This is just mischievous philosophical musing. Don’t take me too seriously. On the other hand…

One of my favorite books is the classic “Farmers of Forty Centuries” by F.H. King, written in 1911. It details the way food was produced in much of Asia for something like four thousand years and still is in many places there. It was, according to King who traveled the area at that time, an amazing kind of small scale agriculture that, without chemical fertilizer or power machinery of any kind was producing more food per acre at the beginning of the 20th century than farming in America then or now. The way the Japanese, Koreans, and Chinese returned all organic wastes, including human manure, to the soil was an absolutely triumphant model of sustainable farming.
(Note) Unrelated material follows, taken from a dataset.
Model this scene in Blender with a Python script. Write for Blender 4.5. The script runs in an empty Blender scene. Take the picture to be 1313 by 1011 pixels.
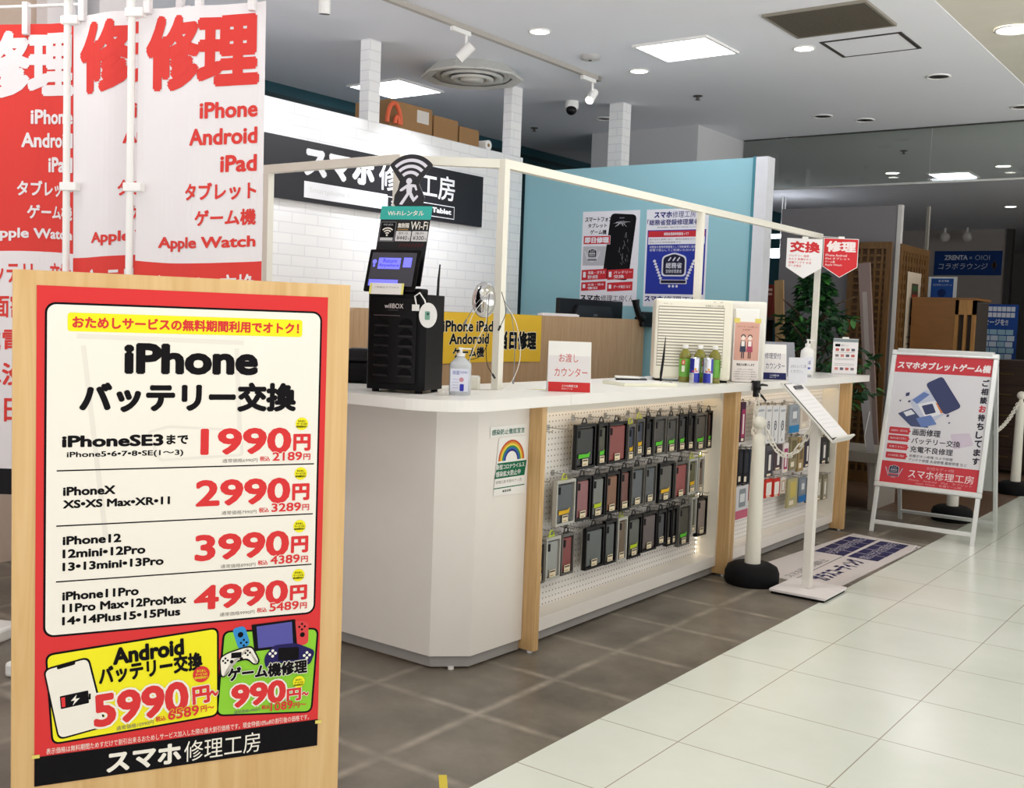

Some of the production figures from that time, over a century ago, seem almost unbelievable even today, and it all happened without Monsanto Claus if you can imagine that. Author King writes of farms in Japan which were producing food enough for 240 people, 24 donkeys, and 24 pigs per 40 acres, a size of farm that in the United States at that time would be regarded, he says, as too small to support a single family. Some 500,000,000 people (the present population of the U.S. of course is around 300,000,000) were being fed in the Far East upon the products of an area smaller than all the improved farm land of the United States in 1911. These garden farms hardly averaged one to two acres each. With a climate similar to our mid-south to lower corn belt area, these tiny farms sometimes grew three and even four crops per year on the same land. So precious were organic fertilizers that a private contractor paid the city of Shanghai $31,000, gold, for 78,000 tons of human waste which the contractor removed from residences and public places at his own cost— and felt privileged to be able to do so, says King because he was going to resell it to farmers.

To maintain ultra- high production, hundreds of miles of canals were dug to carry water to outlying fields and the water was rationed carefully to the crops. Not only that, but soil that eroded into the canals was regularly removed and put back on the fields. Obviously this all required vast amounts of human and animal labor. There was no unemployment in this kind of society.